Your objective:
Pictures must not be retyped. Return exactly the lines from the one with "Model this scene" through the one with "COL = scn.collection", both included, and no others.
-- start Raw data --
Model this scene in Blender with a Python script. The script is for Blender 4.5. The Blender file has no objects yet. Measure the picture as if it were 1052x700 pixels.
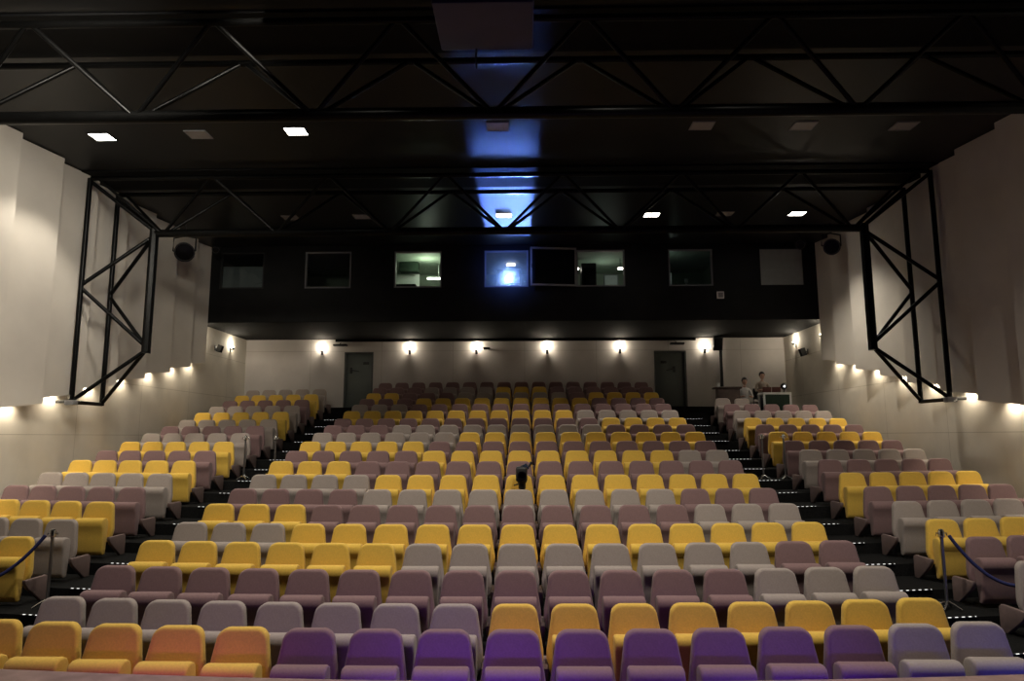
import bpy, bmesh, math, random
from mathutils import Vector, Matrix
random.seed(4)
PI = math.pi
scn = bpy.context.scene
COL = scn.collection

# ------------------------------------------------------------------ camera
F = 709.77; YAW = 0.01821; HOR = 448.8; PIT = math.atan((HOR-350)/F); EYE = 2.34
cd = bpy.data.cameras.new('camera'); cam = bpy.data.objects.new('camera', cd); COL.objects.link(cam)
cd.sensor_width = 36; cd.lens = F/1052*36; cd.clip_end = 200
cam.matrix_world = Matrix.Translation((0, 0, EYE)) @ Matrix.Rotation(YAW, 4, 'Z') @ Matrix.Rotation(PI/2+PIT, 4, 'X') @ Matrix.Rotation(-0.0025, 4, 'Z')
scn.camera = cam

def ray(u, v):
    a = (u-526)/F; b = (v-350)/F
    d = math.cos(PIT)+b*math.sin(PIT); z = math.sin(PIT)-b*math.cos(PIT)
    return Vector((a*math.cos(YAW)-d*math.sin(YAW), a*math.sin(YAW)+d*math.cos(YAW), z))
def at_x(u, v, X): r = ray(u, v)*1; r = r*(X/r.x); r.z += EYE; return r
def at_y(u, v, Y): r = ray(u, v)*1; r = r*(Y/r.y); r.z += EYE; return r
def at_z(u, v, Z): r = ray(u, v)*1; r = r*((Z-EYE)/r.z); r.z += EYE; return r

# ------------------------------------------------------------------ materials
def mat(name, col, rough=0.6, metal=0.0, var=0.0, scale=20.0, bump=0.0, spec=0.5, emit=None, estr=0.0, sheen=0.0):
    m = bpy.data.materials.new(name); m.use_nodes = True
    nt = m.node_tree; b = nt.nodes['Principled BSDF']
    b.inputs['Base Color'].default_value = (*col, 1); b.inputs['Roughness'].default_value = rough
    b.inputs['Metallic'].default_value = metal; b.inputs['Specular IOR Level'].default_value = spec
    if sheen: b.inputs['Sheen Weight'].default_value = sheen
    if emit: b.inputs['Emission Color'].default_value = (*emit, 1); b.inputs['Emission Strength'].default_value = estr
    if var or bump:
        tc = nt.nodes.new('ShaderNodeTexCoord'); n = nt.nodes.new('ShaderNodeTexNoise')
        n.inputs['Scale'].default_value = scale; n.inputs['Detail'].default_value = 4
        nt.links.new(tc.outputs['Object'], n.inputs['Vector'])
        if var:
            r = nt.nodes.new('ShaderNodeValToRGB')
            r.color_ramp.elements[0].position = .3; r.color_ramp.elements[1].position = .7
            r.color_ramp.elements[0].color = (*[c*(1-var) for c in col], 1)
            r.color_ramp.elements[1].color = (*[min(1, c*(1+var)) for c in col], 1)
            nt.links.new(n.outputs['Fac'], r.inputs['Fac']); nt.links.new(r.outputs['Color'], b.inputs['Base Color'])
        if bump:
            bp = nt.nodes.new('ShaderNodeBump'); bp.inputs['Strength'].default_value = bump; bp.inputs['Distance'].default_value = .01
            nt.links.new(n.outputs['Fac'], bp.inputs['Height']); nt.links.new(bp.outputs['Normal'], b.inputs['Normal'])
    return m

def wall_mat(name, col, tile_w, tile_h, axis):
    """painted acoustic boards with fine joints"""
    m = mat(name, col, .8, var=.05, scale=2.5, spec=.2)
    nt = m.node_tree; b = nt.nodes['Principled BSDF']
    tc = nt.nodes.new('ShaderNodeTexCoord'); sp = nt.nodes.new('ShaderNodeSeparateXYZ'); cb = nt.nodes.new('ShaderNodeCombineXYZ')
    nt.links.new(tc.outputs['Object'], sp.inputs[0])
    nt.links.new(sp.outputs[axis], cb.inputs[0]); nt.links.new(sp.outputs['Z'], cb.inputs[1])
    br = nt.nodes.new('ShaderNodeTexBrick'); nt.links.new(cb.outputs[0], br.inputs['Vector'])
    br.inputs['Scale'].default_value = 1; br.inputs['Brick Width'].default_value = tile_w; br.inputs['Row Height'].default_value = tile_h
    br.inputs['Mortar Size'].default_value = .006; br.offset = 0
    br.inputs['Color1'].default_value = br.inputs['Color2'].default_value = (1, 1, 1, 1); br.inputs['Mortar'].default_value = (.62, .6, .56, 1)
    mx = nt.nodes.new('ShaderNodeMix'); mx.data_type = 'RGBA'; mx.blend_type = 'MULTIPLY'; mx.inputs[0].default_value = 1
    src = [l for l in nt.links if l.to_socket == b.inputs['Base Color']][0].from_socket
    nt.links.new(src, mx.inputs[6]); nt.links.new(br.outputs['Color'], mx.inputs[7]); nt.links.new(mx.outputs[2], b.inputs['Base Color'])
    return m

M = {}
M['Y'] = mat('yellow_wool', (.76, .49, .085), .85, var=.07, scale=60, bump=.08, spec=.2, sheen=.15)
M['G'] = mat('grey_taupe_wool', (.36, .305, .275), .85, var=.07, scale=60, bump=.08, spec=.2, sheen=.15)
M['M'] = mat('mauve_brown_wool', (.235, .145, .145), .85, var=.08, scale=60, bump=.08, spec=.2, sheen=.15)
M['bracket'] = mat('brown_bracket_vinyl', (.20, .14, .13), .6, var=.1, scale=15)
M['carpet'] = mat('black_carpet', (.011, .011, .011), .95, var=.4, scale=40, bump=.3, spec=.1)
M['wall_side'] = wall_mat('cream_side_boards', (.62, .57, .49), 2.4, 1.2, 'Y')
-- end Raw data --
-- start Raw data --
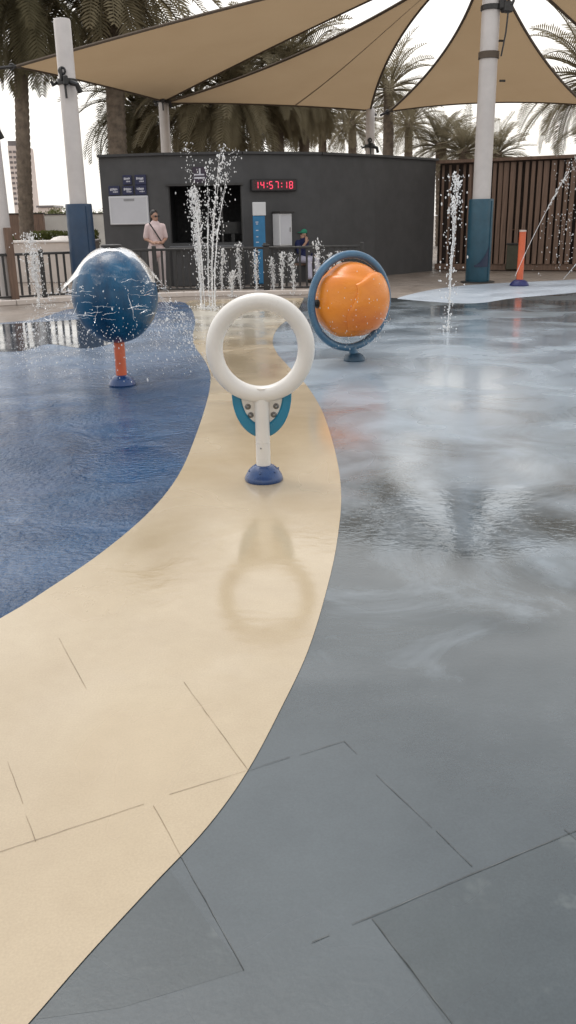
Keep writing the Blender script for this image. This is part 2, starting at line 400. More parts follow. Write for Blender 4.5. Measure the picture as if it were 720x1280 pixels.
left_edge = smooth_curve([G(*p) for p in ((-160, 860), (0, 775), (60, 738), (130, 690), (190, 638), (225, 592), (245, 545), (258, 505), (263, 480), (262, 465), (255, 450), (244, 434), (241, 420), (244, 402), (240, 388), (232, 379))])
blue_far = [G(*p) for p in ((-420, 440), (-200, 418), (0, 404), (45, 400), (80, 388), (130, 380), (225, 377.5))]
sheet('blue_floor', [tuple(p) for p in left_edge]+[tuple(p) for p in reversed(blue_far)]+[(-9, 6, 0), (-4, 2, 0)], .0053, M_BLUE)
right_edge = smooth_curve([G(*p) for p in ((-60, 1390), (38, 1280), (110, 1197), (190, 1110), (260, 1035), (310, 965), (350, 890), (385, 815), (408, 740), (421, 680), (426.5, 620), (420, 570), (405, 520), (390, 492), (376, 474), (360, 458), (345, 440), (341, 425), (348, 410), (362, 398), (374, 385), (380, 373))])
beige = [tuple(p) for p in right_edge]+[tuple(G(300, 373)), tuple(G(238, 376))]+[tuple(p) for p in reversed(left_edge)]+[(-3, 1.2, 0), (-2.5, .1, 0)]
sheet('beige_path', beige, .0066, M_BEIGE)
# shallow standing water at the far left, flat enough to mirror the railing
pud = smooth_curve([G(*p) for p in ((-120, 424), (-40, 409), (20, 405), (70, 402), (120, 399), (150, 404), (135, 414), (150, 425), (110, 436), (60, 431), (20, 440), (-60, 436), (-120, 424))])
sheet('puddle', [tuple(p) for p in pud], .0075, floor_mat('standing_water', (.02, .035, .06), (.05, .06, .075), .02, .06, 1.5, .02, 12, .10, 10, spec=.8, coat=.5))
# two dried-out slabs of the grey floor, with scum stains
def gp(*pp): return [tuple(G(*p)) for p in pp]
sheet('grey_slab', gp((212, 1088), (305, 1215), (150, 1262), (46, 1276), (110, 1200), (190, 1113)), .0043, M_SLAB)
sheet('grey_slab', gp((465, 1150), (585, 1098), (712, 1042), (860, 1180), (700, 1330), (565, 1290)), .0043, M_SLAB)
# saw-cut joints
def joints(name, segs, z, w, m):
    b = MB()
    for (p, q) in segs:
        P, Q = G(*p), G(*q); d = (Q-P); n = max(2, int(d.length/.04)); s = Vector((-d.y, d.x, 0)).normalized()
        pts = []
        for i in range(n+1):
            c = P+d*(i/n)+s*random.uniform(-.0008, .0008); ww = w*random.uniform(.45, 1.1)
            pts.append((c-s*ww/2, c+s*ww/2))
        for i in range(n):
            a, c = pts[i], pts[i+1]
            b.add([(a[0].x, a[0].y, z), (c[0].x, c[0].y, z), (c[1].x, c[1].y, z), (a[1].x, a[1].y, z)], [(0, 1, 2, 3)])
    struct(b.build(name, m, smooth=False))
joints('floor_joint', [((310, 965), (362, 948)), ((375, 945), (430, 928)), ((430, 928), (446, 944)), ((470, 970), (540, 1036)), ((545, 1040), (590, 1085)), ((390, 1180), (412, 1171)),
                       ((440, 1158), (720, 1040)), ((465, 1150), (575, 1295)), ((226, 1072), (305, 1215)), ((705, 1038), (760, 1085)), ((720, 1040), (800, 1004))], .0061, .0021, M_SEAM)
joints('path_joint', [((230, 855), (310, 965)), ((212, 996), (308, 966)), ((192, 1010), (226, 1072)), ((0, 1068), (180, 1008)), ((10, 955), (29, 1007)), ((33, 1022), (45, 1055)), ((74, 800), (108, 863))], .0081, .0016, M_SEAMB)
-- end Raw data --
Solution to this task:
Model this scene in Blender with a Python script. The script is for Blender 4.5. The Blender file has no objects yet. Measure the picture as if it were 1052x700 pixels.
import bpy, bmesh, math, random
from mathutils import Vector, Matrix
random.seed(4)
PI = math.pi
scn = bpy.context.scene
COL = scn.collection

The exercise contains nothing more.